Phil Hogan

Phil Hogan is the proud father of Mallorie, 24, who graduated from the University of Portland May 2015 with a nursing degree, and of, Connor Hogan, 21, presently a Forensic Science major at Loyola University of Chicago.  Woodland is where Phil’s home and heart is and he moved back to Woodland in the Fall of 2014 after commuting from Sacramento to Woodland up to six days a week for close to thirty years. He has been active in his community for many years and is a former Kiwanis Club of Woodland member and served as a Big Brother to a young man in Woodland in the Big Brothers/Big Sisters Program in the 1980s for six years.  Phil served as the president of the Yolo County Chapter of the American Red Cross for 1998-2000.

Phil served on the Yolo County Parks and Recreation Advisory Committee for three years in the mid-1980s.  He has high professional and personal interest in both conservation tillage and land use planning disciplines and has been a Yolo County Farm Bureau member since 1995 and was an active participant in their Young Farmers and Ranchers program. He worked with dryland grain producers to help them meet the Conservation Compliance Provisions of the 1985 Farm Bill, which involved switching from the moldboard plow to conservation tillage to reduce soil erosion.  He became involved with the Woodland Chamber of Commerce in 1995 where he inherited the publicity duties for the Farm-City Banquet and he served as the president in 2016 and spent three terms on the Board of Directors.  He currently serves as an Ambassador.

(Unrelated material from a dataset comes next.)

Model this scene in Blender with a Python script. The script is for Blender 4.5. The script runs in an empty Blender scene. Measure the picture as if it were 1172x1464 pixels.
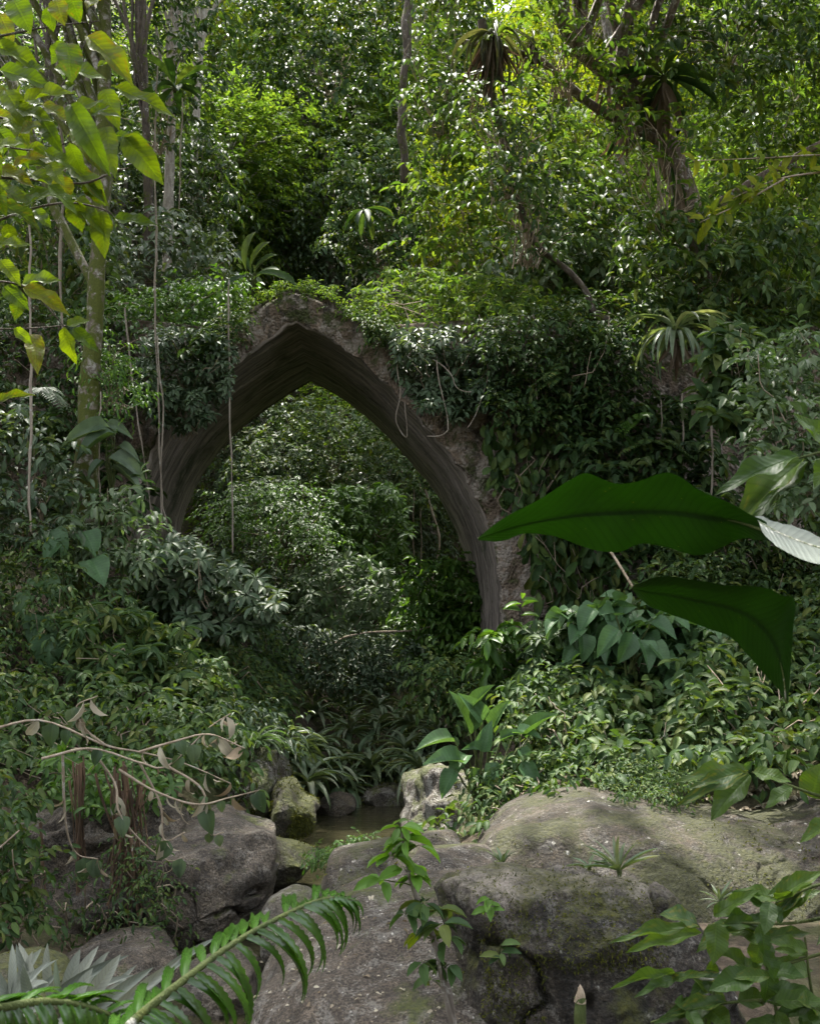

Mr. Hogan graduated in 1978 from the School of Forestry and Natural Resources, Colorado State University and graduated from California Ag Leadership Program June 2001.  Phil served as an instructor for the USDA NRCS Conservation Boot Camp from 2009 to 2014, a three-week course teaching new NRCS employees the art of conservation planning.  He has a few years of experience with the USDA NRCS Emergency Watershed Protection Program (EWP), protecting properties by installing streambank erosion control measures.  Phil is fairly handy with a camera, and documents soil erosion by water of all types extensively (wind erosion not significant in northern California).

Phil worked for the National Park Service at Padre Island National Seashore (1978) and Indiana Dunes National Lakeshore (1980) and for the Bureau of Land Management in Rawlins, Wyoming (1979).  He began working with the USDA Soil Conservation Service (SCS) in Woodland in January 1981 as a Soil Conservation Technician.  As of May 31, 2017, Phil has been a Federal employee for a total of 38 years.  He worked in the Woodland office of the USDA Soil Conservation Service (SCS) until December 1988 as a Soil Conservationist and worked as Public Affairs Specialist, USDA SCS State Office, until April 1990 and as the District Conservationist, USDA SCS, Dixon Field Office, three years until April 1993.  He has been District Conservationist, USDA NRCS, Woodland Field Office since April 1993 (USDA Deputy Secretary under the Clinton Administration, Rich Rominger, and Yolo County farmer, facilitated Phil’s transfer from Dixon back to Woodland in April 1993.   Phil will be grateful to Mr. Rominger for the rest of his days!).

Mr. Hogan became a Certified Professional Soil Erosion and Sediment Control Specialist (CPESC) #342, which was issued on June 10, 1988.  His certificate signed by James G. Barrett, Chairman, Certification Review Panel and Alan Epps, Executive Vice President, SWCS.